Objective: Find each line holding "Blender" and copy it out.

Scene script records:
-------------------------

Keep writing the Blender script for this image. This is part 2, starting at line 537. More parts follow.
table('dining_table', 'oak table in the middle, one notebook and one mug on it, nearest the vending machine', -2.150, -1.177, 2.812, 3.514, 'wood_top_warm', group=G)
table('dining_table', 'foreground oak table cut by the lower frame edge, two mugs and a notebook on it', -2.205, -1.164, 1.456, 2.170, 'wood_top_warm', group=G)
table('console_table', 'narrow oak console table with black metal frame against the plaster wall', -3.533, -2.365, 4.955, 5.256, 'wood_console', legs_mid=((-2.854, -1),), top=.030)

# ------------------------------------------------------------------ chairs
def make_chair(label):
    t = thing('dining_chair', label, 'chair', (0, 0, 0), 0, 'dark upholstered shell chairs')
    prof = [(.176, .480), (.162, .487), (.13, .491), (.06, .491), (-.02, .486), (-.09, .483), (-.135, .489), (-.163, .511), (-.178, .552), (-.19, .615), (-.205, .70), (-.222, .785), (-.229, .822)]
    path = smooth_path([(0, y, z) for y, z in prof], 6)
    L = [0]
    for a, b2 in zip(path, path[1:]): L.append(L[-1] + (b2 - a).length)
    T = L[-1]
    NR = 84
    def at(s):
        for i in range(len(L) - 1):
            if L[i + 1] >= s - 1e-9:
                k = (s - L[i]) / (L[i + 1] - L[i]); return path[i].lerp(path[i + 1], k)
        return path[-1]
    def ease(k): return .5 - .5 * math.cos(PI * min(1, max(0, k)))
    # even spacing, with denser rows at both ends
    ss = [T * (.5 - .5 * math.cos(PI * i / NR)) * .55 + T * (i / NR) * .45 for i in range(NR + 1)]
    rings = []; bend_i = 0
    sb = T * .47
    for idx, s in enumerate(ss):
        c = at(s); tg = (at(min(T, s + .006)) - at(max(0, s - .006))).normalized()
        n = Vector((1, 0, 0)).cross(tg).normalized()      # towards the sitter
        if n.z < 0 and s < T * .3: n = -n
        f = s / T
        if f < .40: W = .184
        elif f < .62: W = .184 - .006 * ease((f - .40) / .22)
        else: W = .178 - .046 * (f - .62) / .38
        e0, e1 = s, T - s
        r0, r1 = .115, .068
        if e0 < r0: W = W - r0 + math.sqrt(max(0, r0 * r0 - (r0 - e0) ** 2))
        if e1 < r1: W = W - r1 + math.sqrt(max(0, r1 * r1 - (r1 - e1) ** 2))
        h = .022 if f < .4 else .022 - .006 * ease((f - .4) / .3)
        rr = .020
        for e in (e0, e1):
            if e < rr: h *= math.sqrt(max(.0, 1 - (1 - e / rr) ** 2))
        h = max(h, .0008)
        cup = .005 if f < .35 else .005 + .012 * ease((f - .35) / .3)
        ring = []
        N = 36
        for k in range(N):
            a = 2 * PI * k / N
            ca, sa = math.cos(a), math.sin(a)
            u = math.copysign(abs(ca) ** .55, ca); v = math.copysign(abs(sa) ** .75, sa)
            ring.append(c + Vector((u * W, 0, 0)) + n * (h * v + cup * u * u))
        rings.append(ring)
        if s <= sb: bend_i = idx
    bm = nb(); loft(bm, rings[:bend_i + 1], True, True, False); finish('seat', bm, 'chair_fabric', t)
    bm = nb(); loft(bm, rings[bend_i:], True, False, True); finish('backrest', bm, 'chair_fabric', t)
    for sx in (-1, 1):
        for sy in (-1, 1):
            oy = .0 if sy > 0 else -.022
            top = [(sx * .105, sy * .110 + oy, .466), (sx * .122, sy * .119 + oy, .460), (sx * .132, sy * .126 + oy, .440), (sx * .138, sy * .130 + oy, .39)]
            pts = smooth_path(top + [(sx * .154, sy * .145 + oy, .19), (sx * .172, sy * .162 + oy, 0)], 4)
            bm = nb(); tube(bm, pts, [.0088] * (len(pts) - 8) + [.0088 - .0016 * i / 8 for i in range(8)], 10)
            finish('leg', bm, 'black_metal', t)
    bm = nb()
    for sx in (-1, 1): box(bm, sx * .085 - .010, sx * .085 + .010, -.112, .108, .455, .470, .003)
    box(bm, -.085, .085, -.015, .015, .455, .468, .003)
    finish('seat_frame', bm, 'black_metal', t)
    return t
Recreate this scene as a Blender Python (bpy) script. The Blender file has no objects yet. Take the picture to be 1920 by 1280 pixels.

-------------------------

Response to the exercise:
Keep writing the Blender script for this image. This is part 2, starting at line 537. More parts follow.
Recreate this scene as a Blender Python (bpy) script. The Blender file has no objects yet. Take the picture to be 1920 by 1280 pixels.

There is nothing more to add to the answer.